Enquanto se prepara para lançar “Os Pobres Diabos”, Rosemberg monta um filme rodado antes, em 2012, “Folia de Reis”, a sair em 2014, feito com baixíssimo orçamento e uma toada bem experimental. O longa conta a história de um grupo de Reisado de Congo indígena que vai se apresentar no palácio do governador de um país chamado Jenipapoaçu e termina sequestrando um embaixador, trazendo os olhos do mundo sobre si e desvendando os horrores das guerras contemporâneas e suas tentativas de construir justificativas absurdas. “O tom é de farsa que se transforma em tragédia, e faço uso de imagens ficcionais e de arquivos de TV e da internet, compondo uma espécie de caleidoscópio. Trabalho com atores profissionais, amadores e com pessoas do povo”, comenta o diretor, que após colocar o filme em alguns festivais, pretende colocá-lo diretamente na internet, legendado em vários idiomas.
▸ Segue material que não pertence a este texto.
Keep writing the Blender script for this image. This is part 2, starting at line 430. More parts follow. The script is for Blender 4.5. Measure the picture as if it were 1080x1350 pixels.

Além de “Folia de Reis”, Rosemberg já trabalha em “Os Escravos de Jó”, que pretende rodar em Buenos Aires/Argentina. O roteiro foi escrito nos tempos em que viveu em Estrasburgo, na França. “É a história de um amor impossível entre dois jovens: Samuel e Yamina. Eles se encontram uma única vez, durante uma festa na cidade e, a partir daí, seus caminhos vão se cruzar sem que eles possam novamente se reencontrar”, simplifica, apontando como referências a mitologia e a tragédia grega, a narrativa medieval e Nietzsche. “É um filme que trata de questões políticas e existenciais”, conclui.